Ben Altman - Moving-to-America Party for Nephew Robbie. Wiltshire, UK, 2006

© Ben Altman - Moving-to-America Party for Nephew Robbie. Wiltshire, UK, 2006



Ben Altman - Barbecue with Old Friends. South Devon, UK, 2011

© Ben Altman - Barbecue with Old Friends. South Devon, UK, 2011



Ben Altman - Sixtieth Birthday Party for High-School Friend. Bristol, UK, 2011

© Ben Altman - Sixtieth Birthday Party for High-School Friend. Bristol, UK, 2011



Ben Altman - Life Celebration Party. South Devon, UK, 2011

© Ben Altman - Life Celebration Party. South Devon, UK, 2011



Ben Altman - Funeral Reception. Manhattan, NY. 2010

© Ben Altman - Funeral Reception. Manhattan, NY. 2010



Ben Altman - Cleaning Family Gravestones on Thanksgiving Weekend. Cinncinatus, NY, 2009

© Ben Altman - Cleaning Family Gravestones on Thanksgiving Weekend. Cinncinatus, NY, 2009



Ben Altman - Dinner at Beach House with Old Friends. Bay of Islands, New Zealand, 2013

© Ben Altman - Dinner at Beach House with Old Friends. Bay of Islands, New Zealand, 2013



Ben Altman - Stepson's Wedding. Oakland, California, 2007

© Ben Altman - Stepson's Wedding. Oakland, California, 2007



Ben Altman - Wedding Reception. Manhattan, NY, 2012

© Ben Altman - Wedding Reception. Manhattan, NY, 2012



Ben Altman - Nephew Min's Wedding. Hampshire, UK, 2006

© Ben Altman - Nephew Min's Wedding. Hampshire, UK, 2006



Ben Altman - Son Toby's Wedding to Emily Barton. Ann Arbor, Michigan, 2014

© Ben Altman - Son Toby's Wedding to Emily Barton. Ann Arbor, Michigan, 2014


Biography:

Ben Altman's work was selected for the Houston Center for Photography's 2015 Fellowship, the 2015 Critical Mass Top 50 and other recent awards and grants.

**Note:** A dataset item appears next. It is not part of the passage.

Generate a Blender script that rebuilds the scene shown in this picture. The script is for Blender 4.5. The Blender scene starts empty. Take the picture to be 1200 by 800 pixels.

He has exhibited at galleries, museums, and festivals in New York, Los Angeles, Philadelphia, Chicago, San Francisco, North Carolina, Indiana, Rhode Island, Texas, many in New York State, and in UK and Poland. His work is available from Kopeikin Gallery, Los Angeles, CA.

A half-Jewish naturalized U.S. citizen of British origin, Altman trained as an artist by studying Physics, towing icebergs, racing sailboats, and working in commercial photography. His work explores intersections of history, politics, home, and the contemporary world. He uses photographs, video, installation, and participation.